Segelman speaks to EG about the new role, DHL Supply Chain’s targets for expansion, and the ways in which technology is changing productivity in a logistics business.
What does your new role involve, and what is your strategy for the portfolio?
What we are looking at is the wholesale development of warehouse space for our businesses. I’m here to help provide solutions for space in a number of different ways: through developing new space, acquiring land for built-to-suit or speculative development, or selectively buying standing assets that can allow the business to grow. We have sizeable firepower – hundreds of millions of pounds – to deploy in any year.
How has the criteria for sheds changed?
We’ve undertaken audits of the real estate we occupy across the UK to identify gaps and inefficiencies. Through its agglomeration of various businesses over the years, such as UK Mail, Exel and DHL itself, some of the leases that DHL inherited are now old – functionally, we’re talking pre-2000 builds, and even some post-2000 ones where requirements for space have since changed. Eaves heights were perhaps sub-12m, for example, and now requirements can be very much above that.
Various clients have requirements for other aspects now – being closer to hubs with large populations, for example. There’s more consideration now for what drives that location, the design and the practical use of the space.
That said, you have to be mindful of the institutional nature of what is being built. No one wants to buy an asset that is too bespoke or functionally inoperable for another, future occupier.
What we’re asking ourselves is, how can a building be used 10 or 20 years down the line? Can it be adapted from the simple structure that is put in place today, for the future?
Where are the challenges for expansion in the UK?
We’re active across most parts of the UK, with a particular focus around hubs including the Midlands, London, Bristol, Leeds and Manchester.

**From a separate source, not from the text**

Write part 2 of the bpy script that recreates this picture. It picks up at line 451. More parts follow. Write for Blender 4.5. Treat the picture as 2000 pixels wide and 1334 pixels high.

There is always a focus on the main hubs – London, in particular – but the ability to find the space and land is much harder [while our] sector competes with every other sector for those spaces. I don’t think that will change post-Brexit – perhaps different [sectors] will look at them, but these are locations where everyone would like to have a site that could provide something that the competition can’t. It’s tough.
That’s what the capital markets [function] is now here for – thinking of different ways to dig out those opportunities that perhaps haven’t been there before, whether it’s by talking to other developers about [vacant] assets they could potentially sell, or speaking to landlords who have had assets for a number of years and need to recycle cash. It’s about thinking differently to find those opportunities.
What learnings can real estate take from trends seen in overseas logistics markets?
Growing consumerism, blurring sector boundaries, demanding emerging markets, and the increasing need for lean, risk-controlled approaches in complex marketplaces are the major supply chain drivers that can be seen across markets.
The UK is a shining light in terms of construction quality, the certifications given to the developments that are built, and just for the pure variety. Germany and France have also been leading on these.
Other countries such as Italy and Spain are catching up – those are really seeing the benefits of investment now flowing into those regions. Two years ago, yields were mid-6%, now they’re the mid-5% or better for the same sort of product. Investors are believing in the growth of demand and the real estate sitting behind it.
Given how quickly tech is advancing, how is DHL future-proofing its sheds?
Data capture and usage has always been critical to our business and it has increased massively in recent years.
There has been a 15% increase in productivity with augmented reality technology in our warehouses. Smartglasses provide visual displays of order-picking instructions and item locations.
We employ drones to improve security across our sites as well as to strengthen our offer to customers, and this will grow significantly. DHL is also using robotics more widely.
New technology plays such an important part in improving operations, removing costs and improving customer service. We’re barely at the start of this revolution.